The paper investigates the characteristics of the chemical Fricke dosimeter (with the standard composition (D1), without NaCl addition to the solution (D2), without NaCl but with a tenfold increased concentration of Fe2+ (D3)) under continuous and pulsed irradiation with an ultra-high dose rate of the BARS-6 reactor with unshielded metallic cores.
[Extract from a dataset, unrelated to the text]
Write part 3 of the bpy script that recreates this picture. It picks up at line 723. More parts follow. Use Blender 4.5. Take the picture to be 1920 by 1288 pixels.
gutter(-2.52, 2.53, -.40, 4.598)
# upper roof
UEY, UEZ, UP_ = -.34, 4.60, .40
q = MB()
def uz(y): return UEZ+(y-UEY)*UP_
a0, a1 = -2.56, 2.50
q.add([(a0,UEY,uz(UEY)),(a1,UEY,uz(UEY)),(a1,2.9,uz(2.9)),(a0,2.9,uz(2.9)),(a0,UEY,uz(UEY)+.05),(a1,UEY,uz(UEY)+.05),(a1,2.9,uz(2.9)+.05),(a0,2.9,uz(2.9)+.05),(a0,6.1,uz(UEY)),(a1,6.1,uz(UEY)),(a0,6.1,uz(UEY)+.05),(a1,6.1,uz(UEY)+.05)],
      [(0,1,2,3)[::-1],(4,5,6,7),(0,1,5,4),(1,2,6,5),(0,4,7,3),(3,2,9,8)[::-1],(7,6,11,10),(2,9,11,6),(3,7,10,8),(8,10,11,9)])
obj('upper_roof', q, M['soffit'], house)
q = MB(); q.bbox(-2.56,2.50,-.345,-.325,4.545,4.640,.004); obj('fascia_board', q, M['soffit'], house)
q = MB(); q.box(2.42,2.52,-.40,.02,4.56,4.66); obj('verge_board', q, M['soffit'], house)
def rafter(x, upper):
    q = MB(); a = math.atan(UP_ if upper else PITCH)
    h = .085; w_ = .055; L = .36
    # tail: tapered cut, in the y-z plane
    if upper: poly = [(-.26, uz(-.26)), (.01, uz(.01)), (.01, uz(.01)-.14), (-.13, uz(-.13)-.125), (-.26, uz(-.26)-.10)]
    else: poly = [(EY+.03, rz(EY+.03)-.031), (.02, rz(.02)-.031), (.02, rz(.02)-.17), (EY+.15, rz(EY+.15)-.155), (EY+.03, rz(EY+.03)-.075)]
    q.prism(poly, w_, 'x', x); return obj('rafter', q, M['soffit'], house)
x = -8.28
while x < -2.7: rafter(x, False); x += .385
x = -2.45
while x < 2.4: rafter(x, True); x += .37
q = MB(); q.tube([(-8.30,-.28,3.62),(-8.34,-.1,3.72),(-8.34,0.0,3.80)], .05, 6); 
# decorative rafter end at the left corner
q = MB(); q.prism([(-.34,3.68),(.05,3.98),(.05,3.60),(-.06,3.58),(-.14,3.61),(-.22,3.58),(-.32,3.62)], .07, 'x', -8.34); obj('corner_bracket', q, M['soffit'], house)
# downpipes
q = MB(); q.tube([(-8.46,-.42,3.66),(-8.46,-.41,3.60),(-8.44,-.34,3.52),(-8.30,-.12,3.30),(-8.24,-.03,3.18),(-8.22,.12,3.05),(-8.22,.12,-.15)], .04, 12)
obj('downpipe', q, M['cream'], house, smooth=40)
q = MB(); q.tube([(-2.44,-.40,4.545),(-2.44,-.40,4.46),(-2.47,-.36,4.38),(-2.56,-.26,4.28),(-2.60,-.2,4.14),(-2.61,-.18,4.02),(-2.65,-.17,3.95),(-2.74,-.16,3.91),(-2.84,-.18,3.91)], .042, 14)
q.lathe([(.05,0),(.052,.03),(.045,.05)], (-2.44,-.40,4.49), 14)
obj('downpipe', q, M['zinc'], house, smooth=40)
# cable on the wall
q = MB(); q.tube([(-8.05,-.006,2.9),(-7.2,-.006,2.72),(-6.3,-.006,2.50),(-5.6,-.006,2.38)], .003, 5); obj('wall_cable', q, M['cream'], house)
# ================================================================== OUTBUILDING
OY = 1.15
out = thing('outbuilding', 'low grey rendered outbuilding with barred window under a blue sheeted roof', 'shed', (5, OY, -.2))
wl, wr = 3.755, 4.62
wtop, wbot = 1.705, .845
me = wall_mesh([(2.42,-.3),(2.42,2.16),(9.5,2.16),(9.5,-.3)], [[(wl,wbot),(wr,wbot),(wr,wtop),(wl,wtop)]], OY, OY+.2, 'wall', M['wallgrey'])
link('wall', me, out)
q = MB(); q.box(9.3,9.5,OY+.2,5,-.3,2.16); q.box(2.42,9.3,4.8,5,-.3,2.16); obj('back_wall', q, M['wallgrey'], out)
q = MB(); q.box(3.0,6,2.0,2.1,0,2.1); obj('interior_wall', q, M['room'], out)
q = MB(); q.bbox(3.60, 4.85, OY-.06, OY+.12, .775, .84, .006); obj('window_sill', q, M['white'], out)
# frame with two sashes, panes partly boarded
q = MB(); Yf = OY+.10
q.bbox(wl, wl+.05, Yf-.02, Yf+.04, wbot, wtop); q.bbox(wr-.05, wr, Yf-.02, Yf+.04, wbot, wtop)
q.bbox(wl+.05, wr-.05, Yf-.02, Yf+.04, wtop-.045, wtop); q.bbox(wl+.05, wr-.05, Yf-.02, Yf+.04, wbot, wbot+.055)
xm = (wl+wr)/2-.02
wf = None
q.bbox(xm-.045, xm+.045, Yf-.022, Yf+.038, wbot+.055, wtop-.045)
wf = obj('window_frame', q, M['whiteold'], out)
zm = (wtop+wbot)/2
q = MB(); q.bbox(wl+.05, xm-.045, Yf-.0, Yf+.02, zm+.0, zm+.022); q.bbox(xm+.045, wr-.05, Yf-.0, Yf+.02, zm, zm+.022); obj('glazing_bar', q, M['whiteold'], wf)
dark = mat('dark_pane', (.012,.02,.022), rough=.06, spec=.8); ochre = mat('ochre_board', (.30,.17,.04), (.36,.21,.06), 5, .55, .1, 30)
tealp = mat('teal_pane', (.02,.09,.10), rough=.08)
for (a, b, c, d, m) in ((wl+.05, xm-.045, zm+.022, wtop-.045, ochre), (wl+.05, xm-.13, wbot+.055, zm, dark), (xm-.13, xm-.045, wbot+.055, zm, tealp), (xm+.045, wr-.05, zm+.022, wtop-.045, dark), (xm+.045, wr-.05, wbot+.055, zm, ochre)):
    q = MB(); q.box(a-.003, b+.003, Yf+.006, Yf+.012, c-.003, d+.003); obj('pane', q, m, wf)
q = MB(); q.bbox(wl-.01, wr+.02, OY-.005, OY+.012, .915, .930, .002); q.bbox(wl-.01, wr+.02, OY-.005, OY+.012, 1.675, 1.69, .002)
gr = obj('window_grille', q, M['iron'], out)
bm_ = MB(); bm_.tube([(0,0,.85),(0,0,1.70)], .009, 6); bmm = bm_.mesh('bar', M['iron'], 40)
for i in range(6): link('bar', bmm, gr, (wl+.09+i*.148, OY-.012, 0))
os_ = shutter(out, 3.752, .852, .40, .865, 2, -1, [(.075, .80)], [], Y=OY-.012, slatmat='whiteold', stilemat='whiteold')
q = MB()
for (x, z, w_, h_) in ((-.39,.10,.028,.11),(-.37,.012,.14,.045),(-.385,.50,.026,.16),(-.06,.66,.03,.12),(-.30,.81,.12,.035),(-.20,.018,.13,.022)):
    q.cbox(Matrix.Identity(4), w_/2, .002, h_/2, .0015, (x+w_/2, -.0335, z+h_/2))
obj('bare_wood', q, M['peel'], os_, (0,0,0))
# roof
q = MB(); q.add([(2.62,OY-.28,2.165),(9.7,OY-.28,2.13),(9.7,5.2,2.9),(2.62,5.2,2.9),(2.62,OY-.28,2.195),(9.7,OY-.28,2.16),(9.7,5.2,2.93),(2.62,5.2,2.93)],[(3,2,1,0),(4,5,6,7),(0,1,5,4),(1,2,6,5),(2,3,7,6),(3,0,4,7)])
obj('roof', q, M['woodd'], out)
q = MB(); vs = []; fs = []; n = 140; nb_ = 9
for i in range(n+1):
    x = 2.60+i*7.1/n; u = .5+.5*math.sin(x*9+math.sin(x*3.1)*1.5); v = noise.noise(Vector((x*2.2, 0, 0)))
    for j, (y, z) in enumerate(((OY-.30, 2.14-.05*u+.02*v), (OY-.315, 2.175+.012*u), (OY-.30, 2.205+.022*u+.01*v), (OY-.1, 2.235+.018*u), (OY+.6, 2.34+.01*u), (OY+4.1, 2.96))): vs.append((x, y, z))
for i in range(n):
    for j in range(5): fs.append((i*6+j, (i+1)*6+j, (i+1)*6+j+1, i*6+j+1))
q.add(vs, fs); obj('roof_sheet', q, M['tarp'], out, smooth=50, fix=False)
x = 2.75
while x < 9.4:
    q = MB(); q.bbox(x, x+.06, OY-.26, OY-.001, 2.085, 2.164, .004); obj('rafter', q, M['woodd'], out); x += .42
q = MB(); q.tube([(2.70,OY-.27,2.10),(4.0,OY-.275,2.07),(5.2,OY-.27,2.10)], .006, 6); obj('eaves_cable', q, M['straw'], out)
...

The dosimeter radiosensitivity had a linear dependence on the gamma neutron radiation dose in a range of 25 to 750 Gy and was respectively 1.96 ± 0.05 μGy–1 (D1), 2.04 ± 0.05 μGy–1 (D2), and 2.08 ± 0.5 μGy–1 (D3) in the continuous irradiation mode, and 1.24 ± 0.05 μGy–1, 2.00 ± 0.05 μGy–1, and 1.94 ± 0.05 μGy–1 in the pulsed irradiation mode. This makes ≈ 60% of their sensitivity to the 60Со gamma radiation (3.40 ± 0.02 μGy–1), and 36%, 1.6 times as less, for a standard Fricke dosimeter irradiated in the pulsed mode. The experimental value of the radiation chemical yield, Gn(Fe3+), for all solution modifications and both irradiation modes varied slightly and was 0.84 ± 0.11 μM/J on the average, except for the standard solution in the pulsed mode (0.66 ± 0.07 μM/J). The neutron doses determined by chemical and activation dosimeters coincided within the error limits, but the chemical dosimeter readings were systematically higher, by about 20%.
Therefore, in the fission spectrum neutron dose rate range of 0.4 to 7×108 Gy/min, there is no dose rate effect both in the standard Fricke dosimeter version (without NaCl) and in the modified version, which makes it possible to use modified Fricke dosimeters to assess the physical and dosimetry characteristics of mixed gamma neutron radiation beams.